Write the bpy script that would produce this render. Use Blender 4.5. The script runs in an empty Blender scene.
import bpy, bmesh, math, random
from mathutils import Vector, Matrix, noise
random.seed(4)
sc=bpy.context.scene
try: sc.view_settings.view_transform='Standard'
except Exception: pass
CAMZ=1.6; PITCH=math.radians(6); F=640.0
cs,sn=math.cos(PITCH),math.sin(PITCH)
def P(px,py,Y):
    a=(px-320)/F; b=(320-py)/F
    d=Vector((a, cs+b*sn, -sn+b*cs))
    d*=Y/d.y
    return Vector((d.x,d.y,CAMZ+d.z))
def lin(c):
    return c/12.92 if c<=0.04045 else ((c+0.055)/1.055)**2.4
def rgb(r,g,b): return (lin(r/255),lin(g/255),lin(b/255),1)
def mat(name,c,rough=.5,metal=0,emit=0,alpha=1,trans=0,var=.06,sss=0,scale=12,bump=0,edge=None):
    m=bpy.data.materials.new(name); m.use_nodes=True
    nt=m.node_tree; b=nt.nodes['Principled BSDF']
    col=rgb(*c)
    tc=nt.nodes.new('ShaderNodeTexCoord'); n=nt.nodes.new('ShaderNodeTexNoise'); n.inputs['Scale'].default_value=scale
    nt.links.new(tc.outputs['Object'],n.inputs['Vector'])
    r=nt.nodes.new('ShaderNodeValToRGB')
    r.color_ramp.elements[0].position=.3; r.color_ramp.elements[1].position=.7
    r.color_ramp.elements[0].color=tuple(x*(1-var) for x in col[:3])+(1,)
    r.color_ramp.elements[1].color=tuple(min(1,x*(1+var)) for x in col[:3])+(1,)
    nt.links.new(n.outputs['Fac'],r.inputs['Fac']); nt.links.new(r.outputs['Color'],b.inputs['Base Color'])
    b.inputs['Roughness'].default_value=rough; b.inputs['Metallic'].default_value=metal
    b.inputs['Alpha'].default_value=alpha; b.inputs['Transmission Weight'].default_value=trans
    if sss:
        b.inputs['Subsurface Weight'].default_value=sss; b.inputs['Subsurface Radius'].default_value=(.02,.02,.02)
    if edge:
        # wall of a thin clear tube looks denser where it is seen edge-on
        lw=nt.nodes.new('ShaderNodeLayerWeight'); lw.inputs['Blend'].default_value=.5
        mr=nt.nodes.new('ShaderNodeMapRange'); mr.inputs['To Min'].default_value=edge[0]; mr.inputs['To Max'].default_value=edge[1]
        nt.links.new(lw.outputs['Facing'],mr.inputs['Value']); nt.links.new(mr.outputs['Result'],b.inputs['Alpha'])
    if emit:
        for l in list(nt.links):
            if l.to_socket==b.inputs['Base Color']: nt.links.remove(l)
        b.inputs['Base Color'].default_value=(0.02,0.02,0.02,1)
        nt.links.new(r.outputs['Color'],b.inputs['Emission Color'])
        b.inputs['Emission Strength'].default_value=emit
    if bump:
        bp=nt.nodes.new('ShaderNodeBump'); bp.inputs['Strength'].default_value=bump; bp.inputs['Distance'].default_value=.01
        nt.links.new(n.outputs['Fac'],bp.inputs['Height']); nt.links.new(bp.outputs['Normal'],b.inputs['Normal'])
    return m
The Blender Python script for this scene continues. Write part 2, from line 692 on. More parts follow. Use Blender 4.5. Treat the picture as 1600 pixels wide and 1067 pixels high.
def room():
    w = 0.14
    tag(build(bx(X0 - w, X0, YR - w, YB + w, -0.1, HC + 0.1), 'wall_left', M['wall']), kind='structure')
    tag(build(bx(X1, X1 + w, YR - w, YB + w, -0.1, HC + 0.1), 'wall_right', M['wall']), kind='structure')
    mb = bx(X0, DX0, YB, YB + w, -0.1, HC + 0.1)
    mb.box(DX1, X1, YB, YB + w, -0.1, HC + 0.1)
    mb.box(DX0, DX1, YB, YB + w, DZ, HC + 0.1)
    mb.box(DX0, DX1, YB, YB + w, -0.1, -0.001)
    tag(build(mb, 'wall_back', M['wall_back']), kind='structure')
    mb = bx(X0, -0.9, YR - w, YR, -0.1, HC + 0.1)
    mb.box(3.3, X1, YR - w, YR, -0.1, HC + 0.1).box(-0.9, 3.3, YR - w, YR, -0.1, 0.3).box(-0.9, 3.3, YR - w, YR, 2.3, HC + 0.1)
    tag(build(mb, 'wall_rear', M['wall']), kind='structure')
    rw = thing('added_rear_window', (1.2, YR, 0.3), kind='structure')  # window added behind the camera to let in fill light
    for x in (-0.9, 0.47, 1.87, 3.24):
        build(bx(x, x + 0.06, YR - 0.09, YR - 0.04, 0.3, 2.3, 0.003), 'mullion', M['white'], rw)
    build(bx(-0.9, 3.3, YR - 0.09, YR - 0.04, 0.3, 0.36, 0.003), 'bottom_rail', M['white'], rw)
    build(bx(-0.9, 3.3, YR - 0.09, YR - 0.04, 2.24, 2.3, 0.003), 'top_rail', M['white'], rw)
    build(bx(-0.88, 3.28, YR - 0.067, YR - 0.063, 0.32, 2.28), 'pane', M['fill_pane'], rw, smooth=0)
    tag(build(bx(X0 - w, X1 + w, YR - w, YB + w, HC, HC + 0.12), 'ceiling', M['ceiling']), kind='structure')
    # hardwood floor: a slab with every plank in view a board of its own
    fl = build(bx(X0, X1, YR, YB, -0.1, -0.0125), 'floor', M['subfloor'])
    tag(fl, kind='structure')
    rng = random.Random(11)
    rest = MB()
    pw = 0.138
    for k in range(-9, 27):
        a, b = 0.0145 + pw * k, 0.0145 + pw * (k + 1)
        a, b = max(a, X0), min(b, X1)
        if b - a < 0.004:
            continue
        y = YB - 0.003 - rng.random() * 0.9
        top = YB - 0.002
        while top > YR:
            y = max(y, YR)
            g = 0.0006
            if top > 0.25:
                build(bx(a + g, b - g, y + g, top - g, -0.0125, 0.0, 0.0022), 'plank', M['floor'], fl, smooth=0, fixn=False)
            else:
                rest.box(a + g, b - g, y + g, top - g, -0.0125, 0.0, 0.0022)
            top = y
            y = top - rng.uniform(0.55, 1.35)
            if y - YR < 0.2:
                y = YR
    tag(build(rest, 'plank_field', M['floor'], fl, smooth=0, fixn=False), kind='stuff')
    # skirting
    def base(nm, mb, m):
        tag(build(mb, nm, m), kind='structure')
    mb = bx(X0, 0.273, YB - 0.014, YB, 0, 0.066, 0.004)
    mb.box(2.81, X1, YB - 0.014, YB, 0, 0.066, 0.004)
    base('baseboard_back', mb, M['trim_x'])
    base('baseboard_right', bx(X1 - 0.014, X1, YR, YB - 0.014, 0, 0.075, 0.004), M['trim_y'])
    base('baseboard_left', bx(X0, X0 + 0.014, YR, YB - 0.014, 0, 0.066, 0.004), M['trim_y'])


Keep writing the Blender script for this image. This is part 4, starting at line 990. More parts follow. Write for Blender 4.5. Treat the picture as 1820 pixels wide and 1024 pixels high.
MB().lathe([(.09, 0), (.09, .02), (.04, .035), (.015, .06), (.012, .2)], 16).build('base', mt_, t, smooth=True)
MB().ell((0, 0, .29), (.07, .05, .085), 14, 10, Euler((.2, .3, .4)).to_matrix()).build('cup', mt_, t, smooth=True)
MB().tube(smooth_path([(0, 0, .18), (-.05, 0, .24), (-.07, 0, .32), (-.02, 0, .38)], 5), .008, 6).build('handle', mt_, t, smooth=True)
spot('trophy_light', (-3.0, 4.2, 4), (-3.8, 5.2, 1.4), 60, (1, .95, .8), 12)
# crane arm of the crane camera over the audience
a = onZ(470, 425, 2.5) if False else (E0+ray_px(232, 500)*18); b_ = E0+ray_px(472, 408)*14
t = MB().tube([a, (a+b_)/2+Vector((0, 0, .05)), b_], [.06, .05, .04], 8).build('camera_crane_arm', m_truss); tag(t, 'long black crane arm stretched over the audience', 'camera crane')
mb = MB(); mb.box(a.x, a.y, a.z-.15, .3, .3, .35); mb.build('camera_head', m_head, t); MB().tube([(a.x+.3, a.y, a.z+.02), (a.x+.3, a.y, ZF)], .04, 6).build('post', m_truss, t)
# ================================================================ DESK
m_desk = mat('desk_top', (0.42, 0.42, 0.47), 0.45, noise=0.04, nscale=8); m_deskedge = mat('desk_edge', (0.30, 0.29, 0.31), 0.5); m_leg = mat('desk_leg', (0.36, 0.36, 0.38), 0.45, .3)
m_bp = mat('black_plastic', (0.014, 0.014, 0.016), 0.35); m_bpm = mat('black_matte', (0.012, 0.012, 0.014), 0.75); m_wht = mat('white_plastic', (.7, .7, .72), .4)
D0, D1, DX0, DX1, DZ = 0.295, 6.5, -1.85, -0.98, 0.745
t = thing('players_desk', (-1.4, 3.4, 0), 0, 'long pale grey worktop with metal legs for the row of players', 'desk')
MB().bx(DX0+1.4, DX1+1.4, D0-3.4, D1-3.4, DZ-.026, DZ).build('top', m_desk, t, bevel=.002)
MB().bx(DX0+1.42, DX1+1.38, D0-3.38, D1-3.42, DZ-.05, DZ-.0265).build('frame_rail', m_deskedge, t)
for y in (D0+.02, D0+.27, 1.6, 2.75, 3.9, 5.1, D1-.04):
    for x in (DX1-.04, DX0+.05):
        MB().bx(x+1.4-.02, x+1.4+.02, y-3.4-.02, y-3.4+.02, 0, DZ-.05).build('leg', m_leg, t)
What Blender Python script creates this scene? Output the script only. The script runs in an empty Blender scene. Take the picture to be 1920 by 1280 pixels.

· · · · ·

_Written request:_ Scan the records above for the string "Python", then report every line that contains it.

_Exercise solution:_
The Blender Python script for this scene continues. Write part 2, from line 692 on. More parts follow. Use Blender 4.5. Treat the picture as 1600 pixels wide and 1067 pixels high.
What Blender Python script creates this scene? Output the script only. The script runs in an empty Blender scene. Take the picture to be 1920 by 1280 pixels.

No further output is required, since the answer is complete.